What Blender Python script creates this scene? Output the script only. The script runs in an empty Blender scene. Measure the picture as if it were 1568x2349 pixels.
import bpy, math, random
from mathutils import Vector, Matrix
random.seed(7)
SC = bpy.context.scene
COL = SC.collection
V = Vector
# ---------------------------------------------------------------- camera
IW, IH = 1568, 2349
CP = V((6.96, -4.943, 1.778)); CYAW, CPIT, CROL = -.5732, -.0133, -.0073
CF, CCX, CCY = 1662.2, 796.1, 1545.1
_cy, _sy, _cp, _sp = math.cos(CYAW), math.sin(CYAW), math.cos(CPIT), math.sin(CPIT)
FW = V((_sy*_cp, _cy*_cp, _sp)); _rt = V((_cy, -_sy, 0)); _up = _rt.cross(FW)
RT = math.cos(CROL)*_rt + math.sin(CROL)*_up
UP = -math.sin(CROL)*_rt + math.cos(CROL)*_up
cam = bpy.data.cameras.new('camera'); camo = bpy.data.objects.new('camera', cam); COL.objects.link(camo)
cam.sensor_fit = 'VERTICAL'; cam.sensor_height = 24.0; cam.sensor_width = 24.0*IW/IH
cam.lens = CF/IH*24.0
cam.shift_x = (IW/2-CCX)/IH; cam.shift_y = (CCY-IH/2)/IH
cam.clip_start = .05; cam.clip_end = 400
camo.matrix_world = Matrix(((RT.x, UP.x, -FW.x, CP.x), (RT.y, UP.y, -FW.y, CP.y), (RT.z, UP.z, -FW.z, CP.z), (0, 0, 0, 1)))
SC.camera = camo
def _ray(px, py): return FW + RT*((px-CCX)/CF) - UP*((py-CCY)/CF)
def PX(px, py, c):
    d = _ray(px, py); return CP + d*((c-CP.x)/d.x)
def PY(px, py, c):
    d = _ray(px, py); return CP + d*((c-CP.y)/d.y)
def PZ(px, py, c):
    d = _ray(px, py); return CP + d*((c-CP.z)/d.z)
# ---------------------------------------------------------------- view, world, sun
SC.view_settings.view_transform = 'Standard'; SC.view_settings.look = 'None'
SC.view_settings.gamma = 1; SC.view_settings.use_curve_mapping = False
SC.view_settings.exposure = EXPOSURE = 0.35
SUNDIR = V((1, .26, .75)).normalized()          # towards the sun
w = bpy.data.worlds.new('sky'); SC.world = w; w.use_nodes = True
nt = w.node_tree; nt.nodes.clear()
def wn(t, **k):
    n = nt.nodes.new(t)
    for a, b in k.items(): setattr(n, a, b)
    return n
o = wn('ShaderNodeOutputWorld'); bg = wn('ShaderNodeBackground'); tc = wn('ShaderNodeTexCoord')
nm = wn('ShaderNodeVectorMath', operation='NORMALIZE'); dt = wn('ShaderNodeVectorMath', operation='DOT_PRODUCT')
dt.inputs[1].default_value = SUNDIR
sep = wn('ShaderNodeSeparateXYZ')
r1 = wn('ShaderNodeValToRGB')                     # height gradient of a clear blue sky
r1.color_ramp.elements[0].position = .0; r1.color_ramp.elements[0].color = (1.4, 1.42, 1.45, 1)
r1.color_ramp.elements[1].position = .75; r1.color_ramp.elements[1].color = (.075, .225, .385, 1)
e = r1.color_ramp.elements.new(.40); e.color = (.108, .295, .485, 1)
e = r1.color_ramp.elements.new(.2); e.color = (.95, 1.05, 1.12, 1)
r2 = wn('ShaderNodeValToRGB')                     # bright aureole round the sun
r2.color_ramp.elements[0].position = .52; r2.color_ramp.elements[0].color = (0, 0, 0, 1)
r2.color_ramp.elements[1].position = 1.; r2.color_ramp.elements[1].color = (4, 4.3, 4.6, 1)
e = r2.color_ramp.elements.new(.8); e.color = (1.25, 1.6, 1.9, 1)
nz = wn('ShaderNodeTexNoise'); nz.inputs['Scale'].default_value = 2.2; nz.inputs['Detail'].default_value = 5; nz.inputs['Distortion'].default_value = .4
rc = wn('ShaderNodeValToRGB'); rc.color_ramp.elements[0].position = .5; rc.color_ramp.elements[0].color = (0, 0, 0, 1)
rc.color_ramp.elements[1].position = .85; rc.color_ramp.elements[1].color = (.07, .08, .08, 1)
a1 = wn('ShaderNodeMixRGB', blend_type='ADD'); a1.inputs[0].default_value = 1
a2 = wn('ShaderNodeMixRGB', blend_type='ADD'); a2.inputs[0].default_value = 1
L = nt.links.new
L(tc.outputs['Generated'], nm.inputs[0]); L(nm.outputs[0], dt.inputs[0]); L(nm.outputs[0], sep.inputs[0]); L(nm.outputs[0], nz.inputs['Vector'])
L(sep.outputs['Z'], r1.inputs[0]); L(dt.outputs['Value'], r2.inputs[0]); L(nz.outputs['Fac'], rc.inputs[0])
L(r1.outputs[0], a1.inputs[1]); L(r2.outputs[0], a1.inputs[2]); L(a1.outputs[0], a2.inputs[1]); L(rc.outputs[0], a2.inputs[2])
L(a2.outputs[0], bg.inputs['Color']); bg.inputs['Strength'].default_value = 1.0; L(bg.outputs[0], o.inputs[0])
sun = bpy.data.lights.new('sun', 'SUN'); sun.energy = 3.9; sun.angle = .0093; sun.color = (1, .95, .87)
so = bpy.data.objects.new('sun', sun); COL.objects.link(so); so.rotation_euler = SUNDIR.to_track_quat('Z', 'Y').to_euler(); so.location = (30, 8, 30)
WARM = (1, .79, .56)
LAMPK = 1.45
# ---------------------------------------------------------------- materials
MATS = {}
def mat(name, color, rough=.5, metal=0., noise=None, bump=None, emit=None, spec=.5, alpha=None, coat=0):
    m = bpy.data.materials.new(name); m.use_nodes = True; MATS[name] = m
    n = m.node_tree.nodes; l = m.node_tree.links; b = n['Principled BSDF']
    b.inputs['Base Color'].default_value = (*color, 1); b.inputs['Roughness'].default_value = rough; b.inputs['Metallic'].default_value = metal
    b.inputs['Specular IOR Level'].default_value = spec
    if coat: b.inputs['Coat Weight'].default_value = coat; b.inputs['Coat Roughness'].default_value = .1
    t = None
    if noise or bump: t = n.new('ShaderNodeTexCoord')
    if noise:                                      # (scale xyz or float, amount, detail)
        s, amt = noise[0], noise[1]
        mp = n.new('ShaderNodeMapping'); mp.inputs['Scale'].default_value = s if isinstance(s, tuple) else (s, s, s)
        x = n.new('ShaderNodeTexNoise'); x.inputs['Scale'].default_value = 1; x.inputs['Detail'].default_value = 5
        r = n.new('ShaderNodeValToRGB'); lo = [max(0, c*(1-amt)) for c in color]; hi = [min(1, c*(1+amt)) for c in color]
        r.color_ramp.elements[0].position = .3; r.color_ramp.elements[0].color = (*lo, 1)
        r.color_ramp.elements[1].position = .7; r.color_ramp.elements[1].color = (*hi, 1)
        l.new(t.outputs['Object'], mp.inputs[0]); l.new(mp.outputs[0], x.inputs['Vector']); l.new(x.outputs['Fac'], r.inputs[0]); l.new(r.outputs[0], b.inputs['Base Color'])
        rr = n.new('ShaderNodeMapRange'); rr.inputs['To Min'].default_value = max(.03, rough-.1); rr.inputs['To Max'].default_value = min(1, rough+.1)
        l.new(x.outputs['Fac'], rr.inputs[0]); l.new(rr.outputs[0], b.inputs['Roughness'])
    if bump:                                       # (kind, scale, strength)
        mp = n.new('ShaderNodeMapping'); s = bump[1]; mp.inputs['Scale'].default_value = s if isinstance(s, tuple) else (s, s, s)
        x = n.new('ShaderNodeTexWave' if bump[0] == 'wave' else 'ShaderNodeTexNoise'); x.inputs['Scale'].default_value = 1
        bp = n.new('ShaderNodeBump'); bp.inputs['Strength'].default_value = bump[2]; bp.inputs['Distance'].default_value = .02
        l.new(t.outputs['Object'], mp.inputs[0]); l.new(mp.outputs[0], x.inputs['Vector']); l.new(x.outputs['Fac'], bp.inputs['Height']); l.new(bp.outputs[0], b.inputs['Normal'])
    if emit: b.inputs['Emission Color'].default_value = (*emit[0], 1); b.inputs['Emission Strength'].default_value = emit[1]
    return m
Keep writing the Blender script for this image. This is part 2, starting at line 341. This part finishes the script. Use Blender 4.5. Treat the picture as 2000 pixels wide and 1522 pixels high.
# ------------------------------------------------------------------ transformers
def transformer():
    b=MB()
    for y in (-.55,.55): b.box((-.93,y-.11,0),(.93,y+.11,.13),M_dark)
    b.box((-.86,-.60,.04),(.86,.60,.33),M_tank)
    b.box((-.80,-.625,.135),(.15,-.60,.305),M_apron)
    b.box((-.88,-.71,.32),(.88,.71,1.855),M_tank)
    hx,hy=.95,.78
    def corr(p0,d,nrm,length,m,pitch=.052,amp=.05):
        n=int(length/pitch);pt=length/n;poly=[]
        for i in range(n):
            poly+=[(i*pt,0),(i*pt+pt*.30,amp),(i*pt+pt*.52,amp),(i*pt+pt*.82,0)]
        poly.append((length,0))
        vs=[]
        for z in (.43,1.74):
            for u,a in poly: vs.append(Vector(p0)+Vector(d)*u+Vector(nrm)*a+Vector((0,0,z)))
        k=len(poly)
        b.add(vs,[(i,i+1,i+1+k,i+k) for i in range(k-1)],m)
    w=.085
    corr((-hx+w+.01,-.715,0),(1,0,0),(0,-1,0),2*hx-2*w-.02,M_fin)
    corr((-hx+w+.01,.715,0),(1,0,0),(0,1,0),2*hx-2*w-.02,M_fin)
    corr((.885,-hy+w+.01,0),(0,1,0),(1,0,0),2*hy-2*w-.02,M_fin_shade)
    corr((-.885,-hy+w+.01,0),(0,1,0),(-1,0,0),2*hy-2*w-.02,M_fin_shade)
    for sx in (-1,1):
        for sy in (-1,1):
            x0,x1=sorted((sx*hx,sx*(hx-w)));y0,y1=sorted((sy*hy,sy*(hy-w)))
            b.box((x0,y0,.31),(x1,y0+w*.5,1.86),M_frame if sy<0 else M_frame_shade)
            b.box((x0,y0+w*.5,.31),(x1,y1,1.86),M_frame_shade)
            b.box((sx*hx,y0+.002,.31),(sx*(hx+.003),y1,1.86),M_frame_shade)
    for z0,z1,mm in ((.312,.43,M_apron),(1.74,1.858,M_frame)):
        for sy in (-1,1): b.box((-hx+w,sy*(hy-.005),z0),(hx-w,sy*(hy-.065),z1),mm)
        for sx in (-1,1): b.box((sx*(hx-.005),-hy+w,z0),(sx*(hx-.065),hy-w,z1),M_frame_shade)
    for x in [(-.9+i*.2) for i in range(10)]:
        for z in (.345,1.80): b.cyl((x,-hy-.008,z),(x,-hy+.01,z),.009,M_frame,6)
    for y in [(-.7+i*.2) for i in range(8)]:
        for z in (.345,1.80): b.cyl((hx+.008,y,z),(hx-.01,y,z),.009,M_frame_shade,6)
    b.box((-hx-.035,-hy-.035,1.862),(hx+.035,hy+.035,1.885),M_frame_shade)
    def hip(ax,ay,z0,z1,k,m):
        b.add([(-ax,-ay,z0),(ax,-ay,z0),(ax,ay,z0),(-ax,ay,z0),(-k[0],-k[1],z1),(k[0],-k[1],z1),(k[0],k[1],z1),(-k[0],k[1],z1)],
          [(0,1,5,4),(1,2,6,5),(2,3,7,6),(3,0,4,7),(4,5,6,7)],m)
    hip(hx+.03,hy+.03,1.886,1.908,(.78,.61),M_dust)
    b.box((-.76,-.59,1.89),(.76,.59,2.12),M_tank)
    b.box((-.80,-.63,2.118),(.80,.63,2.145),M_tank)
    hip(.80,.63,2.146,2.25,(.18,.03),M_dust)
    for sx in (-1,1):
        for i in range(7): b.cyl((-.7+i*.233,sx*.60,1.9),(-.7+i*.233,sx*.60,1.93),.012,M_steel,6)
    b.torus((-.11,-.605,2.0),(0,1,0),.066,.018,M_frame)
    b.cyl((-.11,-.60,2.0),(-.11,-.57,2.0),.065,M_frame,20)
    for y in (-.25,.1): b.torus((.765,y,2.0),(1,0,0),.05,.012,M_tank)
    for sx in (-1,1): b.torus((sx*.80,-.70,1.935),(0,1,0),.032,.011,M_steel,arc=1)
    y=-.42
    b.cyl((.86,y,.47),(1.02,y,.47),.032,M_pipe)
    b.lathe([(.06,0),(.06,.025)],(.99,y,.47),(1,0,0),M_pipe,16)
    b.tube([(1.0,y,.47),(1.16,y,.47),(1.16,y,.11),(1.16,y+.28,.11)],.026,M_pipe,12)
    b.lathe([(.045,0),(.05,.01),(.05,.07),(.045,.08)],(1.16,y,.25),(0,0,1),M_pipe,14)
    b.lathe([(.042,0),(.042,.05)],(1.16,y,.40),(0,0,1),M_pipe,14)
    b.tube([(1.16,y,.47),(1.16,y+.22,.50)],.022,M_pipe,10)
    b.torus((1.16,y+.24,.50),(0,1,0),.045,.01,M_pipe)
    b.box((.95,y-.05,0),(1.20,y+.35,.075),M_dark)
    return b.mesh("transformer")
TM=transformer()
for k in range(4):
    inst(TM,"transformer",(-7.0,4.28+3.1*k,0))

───

§ Work required
Copy and report every line where the word "scene" is present.

§ Final result
What Blender Python script creates this scene? Output the script only. The script runs in an empty Blender scene. Measure the picture as if it were 1568x2349 pixels.
SC = bpy.context.scene